» Data to process:
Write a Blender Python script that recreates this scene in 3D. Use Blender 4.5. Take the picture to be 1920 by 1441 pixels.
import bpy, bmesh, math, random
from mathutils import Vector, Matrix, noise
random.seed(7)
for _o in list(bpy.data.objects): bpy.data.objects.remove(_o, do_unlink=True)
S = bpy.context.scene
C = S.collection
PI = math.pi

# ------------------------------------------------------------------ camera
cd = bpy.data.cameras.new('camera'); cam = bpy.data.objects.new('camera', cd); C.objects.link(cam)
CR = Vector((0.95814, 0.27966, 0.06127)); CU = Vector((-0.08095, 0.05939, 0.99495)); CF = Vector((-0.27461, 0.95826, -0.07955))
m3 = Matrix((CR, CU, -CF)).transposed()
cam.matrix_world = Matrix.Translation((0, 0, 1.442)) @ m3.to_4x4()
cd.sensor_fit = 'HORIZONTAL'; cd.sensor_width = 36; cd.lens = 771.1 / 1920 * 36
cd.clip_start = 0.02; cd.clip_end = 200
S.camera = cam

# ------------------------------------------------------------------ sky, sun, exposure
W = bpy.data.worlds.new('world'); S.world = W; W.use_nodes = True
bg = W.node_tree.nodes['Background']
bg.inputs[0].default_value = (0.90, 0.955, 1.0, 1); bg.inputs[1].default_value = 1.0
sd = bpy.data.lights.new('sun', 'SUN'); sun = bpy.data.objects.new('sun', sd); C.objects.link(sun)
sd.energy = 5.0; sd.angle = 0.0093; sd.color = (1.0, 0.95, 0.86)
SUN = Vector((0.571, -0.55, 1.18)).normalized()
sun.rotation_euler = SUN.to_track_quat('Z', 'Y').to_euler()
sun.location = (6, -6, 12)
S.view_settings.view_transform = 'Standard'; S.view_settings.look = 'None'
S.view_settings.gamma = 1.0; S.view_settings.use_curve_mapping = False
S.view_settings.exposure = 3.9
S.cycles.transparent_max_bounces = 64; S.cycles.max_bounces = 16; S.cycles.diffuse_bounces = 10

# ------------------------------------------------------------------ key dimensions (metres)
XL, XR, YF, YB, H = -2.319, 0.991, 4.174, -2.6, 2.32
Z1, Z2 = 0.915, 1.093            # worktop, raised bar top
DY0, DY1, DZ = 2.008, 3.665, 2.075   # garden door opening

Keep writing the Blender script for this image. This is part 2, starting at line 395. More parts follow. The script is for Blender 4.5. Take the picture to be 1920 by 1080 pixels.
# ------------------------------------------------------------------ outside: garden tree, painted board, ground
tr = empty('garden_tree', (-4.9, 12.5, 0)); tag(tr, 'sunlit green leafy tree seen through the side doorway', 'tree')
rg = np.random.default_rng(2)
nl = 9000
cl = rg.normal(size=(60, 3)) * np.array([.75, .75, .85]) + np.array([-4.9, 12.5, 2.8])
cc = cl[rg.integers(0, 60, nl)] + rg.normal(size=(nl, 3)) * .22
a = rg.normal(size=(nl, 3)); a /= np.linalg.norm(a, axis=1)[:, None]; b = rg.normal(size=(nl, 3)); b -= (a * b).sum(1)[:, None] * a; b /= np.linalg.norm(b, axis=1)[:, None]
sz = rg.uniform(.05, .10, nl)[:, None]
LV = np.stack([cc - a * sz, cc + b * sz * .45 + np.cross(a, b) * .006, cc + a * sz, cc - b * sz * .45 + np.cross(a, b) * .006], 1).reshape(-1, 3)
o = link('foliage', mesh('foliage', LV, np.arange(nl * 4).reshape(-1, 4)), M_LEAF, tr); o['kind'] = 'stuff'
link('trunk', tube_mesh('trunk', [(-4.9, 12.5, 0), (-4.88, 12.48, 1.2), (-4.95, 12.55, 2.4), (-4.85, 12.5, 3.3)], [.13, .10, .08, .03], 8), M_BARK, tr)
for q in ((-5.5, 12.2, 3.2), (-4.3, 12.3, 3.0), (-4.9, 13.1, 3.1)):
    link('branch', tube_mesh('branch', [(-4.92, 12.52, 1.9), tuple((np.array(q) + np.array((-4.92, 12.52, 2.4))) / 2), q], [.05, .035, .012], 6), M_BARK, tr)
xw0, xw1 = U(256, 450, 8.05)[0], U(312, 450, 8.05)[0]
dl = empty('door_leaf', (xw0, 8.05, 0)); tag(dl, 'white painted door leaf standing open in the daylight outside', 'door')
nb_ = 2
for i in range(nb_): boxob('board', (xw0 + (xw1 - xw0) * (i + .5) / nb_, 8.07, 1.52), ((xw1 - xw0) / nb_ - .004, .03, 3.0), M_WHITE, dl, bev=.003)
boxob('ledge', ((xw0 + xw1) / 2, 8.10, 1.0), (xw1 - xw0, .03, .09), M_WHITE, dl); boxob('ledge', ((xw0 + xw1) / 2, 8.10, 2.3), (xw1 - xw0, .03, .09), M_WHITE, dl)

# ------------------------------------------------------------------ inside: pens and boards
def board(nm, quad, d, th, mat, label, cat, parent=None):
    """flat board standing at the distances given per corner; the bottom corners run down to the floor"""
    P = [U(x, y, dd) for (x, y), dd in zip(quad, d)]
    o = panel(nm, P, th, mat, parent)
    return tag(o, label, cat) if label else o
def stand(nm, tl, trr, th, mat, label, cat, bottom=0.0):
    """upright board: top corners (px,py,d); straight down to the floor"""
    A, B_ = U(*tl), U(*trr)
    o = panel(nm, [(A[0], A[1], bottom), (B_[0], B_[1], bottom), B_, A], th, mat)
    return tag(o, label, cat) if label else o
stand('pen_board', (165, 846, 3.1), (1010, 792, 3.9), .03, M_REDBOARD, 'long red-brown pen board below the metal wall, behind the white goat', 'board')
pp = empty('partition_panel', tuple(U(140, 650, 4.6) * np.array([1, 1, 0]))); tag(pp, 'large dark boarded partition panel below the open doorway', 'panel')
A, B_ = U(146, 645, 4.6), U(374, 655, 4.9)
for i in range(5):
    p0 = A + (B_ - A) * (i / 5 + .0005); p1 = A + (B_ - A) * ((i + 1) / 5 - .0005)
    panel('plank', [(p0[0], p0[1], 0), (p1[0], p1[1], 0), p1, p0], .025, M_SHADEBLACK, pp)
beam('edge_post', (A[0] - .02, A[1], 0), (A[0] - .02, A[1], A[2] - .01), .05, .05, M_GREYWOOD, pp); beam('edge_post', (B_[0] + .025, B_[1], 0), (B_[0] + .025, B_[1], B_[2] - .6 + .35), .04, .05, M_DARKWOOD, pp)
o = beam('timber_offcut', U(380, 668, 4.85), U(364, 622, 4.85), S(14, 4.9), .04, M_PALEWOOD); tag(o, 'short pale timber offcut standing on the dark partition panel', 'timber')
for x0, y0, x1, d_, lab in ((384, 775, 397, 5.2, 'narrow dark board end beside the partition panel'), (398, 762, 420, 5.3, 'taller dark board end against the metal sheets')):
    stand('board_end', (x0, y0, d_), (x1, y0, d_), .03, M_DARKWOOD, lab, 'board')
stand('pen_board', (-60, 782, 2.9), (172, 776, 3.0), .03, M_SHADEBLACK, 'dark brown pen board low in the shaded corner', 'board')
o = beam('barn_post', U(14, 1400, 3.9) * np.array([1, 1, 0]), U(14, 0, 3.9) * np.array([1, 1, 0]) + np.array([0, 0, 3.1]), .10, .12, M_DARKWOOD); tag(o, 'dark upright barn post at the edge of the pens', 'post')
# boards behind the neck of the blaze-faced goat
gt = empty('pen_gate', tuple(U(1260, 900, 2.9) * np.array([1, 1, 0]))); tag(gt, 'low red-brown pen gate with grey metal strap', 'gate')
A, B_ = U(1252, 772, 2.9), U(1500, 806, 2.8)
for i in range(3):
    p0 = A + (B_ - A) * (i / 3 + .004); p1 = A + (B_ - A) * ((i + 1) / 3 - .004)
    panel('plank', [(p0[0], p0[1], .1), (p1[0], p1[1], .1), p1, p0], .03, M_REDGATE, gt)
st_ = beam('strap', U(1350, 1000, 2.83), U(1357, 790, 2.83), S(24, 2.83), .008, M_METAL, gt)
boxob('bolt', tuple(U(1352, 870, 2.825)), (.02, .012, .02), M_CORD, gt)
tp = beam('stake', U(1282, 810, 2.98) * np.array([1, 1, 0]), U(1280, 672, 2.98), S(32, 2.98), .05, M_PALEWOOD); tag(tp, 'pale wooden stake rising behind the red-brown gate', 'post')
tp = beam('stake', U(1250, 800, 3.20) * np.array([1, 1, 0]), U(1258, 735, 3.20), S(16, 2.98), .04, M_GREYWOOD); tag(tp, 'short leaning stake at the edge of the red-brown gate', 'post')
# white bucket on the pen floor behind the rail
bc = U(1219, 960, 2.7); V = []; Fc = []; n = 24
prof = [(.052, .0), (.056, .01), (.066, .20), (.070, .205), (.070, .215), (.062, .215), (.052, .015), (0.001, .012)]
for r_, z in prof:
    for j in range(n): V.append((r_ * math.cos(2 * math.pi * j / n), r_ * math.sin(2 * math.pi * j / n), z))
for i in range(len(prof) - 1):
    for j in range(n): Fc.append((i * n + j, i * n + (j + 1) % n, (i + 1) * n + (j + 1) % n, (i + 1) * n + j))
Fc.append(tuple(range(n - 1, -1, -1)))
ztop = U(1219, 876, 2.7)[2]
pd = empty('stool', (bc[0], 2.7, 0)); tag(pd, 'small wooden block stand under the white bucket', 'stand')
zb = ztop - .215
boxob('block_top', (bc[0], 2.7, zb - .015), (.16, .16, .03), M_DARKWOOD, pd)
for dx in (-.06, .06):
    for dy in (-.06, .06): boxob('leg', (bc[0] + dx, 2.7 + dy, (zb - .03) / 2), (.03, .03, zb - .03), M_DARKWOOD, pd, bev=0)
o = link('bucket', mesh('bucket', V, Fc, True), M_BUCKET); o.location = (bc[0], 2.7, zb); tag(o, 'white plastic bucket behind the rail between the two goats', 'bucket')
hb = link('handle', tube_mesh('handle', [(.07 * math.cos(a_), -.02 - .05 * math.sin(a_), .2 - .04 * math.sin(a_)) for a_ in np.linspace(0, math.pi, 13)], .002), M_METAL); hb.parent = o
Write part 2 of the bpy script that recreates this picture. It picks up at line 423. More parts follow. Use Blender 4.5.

» What you will do:
Return nothing but the lines from the start of the listing above through the line containing "PI = math.pi", exactly as given.

» Result below:
Write a Blender Python script that recreates this scene in 3D. Use Blender 4.5. Take the picture to be 1920 by 1441 pixels.
import bpy, bmesh, math, random
from mathutils import Vector, Matrix, noise
random.seed(7)
for _o in list(bpy.data.objects): bpy.data.objects.remove(_o, do_unlink=True)
S = bpy.context.scene
C = S.collection
PI = math.pi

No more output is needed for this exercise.